Should I apply food before or after it has rained?

We recommend feeding your lawn after rainfall, because heavy rain tends to wash away vital nutrients in a lawn’s early stages of growth, or if the soil is overly dry. Once the rain has fallen, the earth should be softer and will absorb more of the feed you apply.

Can I feed my lawn after mowing?

Yes, definitely. You should apply your lawn feed after mowing because it allows the food to settle into the lawn in time for the next mow.

Is lawn fertiliser safe for use around children and pets?

If ingested, some feeds can be harmful to children and pets, so it is best to keep them away from the lawn until the feed has been completely absorbed.

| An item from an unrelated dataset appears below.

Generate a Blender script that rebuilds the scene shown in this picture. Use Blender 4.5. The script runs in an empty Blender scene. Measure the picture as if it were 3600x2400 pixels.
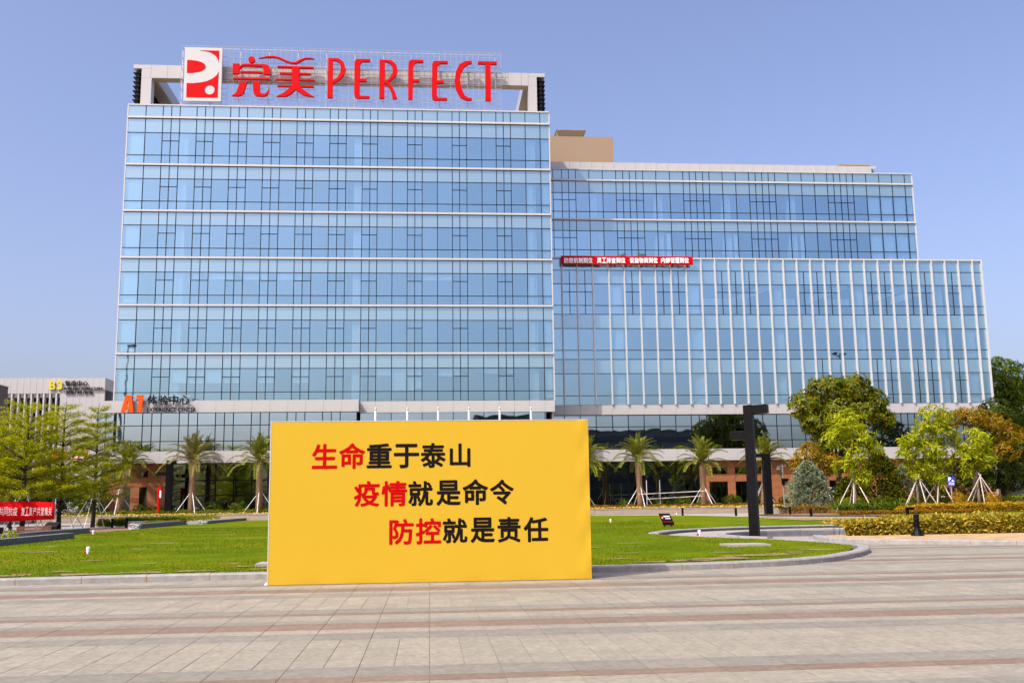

And always make sure to follow the manufacturer’s guidelines on the packet for maximum safety.

Can you overfeed your lawn?

Yes, and you can generally tell if your lawn has been overfed if the grass has taken on a blueish hue, or if thatching has become excessive.

What should I do if I have overfed my lawn?

If overfeeding occurs, water the area thoroughly to aid in flushing the excess fertiliser away. Then hold off on mowing for a few days to give your lawn time to recover on its own. If the lawn is severely damaged or turning yellow or brown in patches, you may need to re-seed in order to rejuvenate the affected regions.